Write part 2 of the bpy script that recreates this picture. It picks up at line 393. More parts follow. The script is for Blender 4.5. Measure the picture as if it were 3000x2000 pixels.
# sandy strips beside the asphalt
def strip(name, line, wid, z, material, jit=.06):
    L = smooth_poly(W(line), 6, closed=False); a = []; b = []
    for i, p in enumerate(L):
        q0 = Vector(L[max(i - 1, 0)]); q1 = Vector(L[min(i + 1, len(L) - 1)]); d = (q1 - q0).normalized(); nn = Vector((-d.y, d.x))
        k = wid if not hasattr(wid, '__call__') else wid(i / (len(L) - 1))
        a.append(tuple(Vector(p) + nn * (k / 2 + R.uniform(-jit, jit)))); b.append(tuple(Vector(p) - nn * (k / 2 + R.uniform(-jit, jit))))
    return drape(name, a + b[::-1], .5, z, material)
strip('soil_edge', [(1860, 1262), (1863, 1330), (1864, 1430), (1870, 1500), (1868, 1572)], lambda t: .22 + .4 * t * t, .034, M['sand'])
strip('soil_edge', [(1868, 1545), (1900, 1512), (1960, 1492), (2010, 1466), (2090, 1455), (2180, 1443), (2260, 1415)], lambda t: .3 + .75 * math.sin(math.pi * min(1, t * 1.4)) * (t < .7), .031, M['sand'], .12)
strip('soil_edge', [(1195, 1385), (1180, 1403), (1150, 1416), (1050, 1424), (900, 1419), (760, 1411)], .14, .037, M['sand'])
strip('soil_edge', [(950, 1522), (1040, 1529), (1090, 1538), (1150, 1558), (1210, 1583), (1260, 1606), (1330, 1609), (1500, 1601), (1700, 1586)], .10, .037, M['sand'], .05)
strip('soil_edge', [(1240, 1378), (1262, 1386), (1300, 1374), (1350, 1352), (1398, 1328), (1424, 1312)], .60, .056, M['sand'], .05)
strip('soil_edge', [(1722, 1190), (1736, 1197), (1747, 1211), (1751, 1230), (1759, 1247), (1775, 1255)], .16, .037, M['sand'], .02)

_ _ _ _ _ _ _

**Work to do**. Each line of the material must be restated exactly.

**Output of the task**.
Write part 2 of the bpy script that recreates this picture. It picks up at line 393. More parts follow. The script is for Blender 4.5. Measure the picture as if it were 3000x2000 pixels.
# sandy strips beside the asphalt
def strip(name, line, wid, z, material, jit=.06):
    L = smooth_poly(W(line), 6, closed=False); a = []; b = []
    for i, p in enumerate(L):
        q0 = Vector(L[max(i - 1, 0)]); q1 = Vector(L[min(i + 1, len(L) - 1)]); d = (q1 - q0).normalized(); nn = Vector((-d.y, d.x))
        k = wid if not hasattr(wid, '__call__') else wid(i / (len(L) - 1))
        a.append(tuple(Vector(p) + nn * (k / 2 + R.uniform(-jit, jit)))); b.append(tuple(Vector(p) - nn * (k / 2 + R.uniform(-jit, jit))))
    return drape(name, a + b[::-1], .5, z, material)
strip('soil_edge', [(1860, 1262), (1863, 1330), (1864, 1430), (1870, 1500), (1868, 1572)], lambda t: .22 + .4 * t * t, .034, M['sand'])
strip('soil_edge', [(1868, 1545), (1900, 1512), (1960, 1492), (2010, 1466), (2090, 1455), (2180, 1443), (2260, 1415)], lambda t: .3 + .75 * math.sin(math.pi * min(1, t * 1.4)) * (t < .7), .031, M['sand'], .12)
strip('soil_edge', [(1195, 1385), (1180, 1403), (1150, 1416), (1050, 1424), (900, 1419), (760, 1411)], .14, .037, M['sand'])
strip('soil_edge', [(950, 1522), (1040, 1529), (1090, 1538), (1150, 1558), (1210, 1583), (1260, 1606), (1330, 1609), (1500, 1601), (1700, 1586)], .10, .037, M['sand'], .05)
strip('soil_edge', [(1240, 1378), (1262, 1386), (1300, 1374), (1350, 1352), (1398, 1328), (1424, 1312)], .60, .056, M['sand'], .05)
strip('soil_edge', [(1722, 1190), (1736, 1197), (1747, 1211), (1751, 1230), (1759, 1247), (1775, 1255)], .16, .037, M['sand'], .02)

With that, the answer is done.